Lei é uma coisa interessante. Alguém em algum lugar escreve, outro em algum lugar aprova, e tá valendo. Não precisa nem estar perfeita. Depois de nascida, vão mexendo aqui e ali, de acordo com o gosto do freguês, e lá se vão alguns remendos.

Em 2017 veio uma importante alteração na lei que regulava, pelo menos um pouquinho, o trabalho de todo mundo. Disseram que, a partir de então, o Estado que não se metesse. Cada um ia poder negociar seus próprios contratos. Valendo tudo. Ou quase tudo. O importante é que dava pra abrir mão até de coisa básica. Salário, por exemplo. E descanso também. Onde falta trabalho, se quiser, é assim. O negociado dando mais ibope que a lei.

Apesar de não ser todo mundo, disseram que ia valer também pros atletas. Ao menos era o que se esperava. Bastaria que ganhassem pra lá dos seus 11 mil por mês e tivessem diploma de nível superior. Pronto. Foi levantar essa bola, e teve gente que entrou em polvorosa. Tudo agora ia ser negociado. Deram até um nome bonito. Atleta “hipersuficiente”. Pra muito clube, parecia uma solução pras dívidas e pros quereres. Os atletas tinham muitos quereres.

Esqueceram de um problema.
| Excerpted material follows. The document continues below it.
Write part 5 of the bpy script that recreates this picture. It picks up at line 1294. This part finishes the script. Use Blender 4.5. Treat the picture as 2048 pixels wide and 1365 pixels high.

Primeiro, o salário. Claro. Foram pesquisar, e descobriram que, dos quase 30.000 profissionais que circulam chutando a redonda por aí, eram poucos, se não pouquíssimos, os que recebiam acima de um salário mínimo. E se não ganhavam nem o mínimo, iam abrir mão de quê?

Mais que isso, descobriram, quem diria, que esse não era, nem de longe, o empecilho maior. Pra fazer valer a negociata, também era importante que o jogador tivesse o segundo grau completo. Isso porque era preciso primeiro conhecer as coisas, pra depois abrir mão delas. Do contrário, de nada valia o ajuste.

Foi aí que a coisa ficou séria. Fizeram uma pesquisa e viram que, na série A, não chegavam nem a 20 os jogadores com segundo grau. Aqui e ali, entre jogo e treino, uma viagem e outra, pulando o dia da concentração, não sobrou tempo. Quem estudava mais treinava menos. E entre estudar ou jogar pra querer ajudar em casa, a criançada ficava com o segundo. Galeano brincava que o futebol havia feito uma linda viagem: tinha sido organizado nos colégios e universidades inglesas, e na América do Sul alegrava a vida de gente que nunca tinha pisado numa escola. Triste destino. Pela alegria, a gente agradece. Mas, na escola, bom seria se o futebol ajudasse seus obstinados a pisar. Não pra negociar. Pra pensar.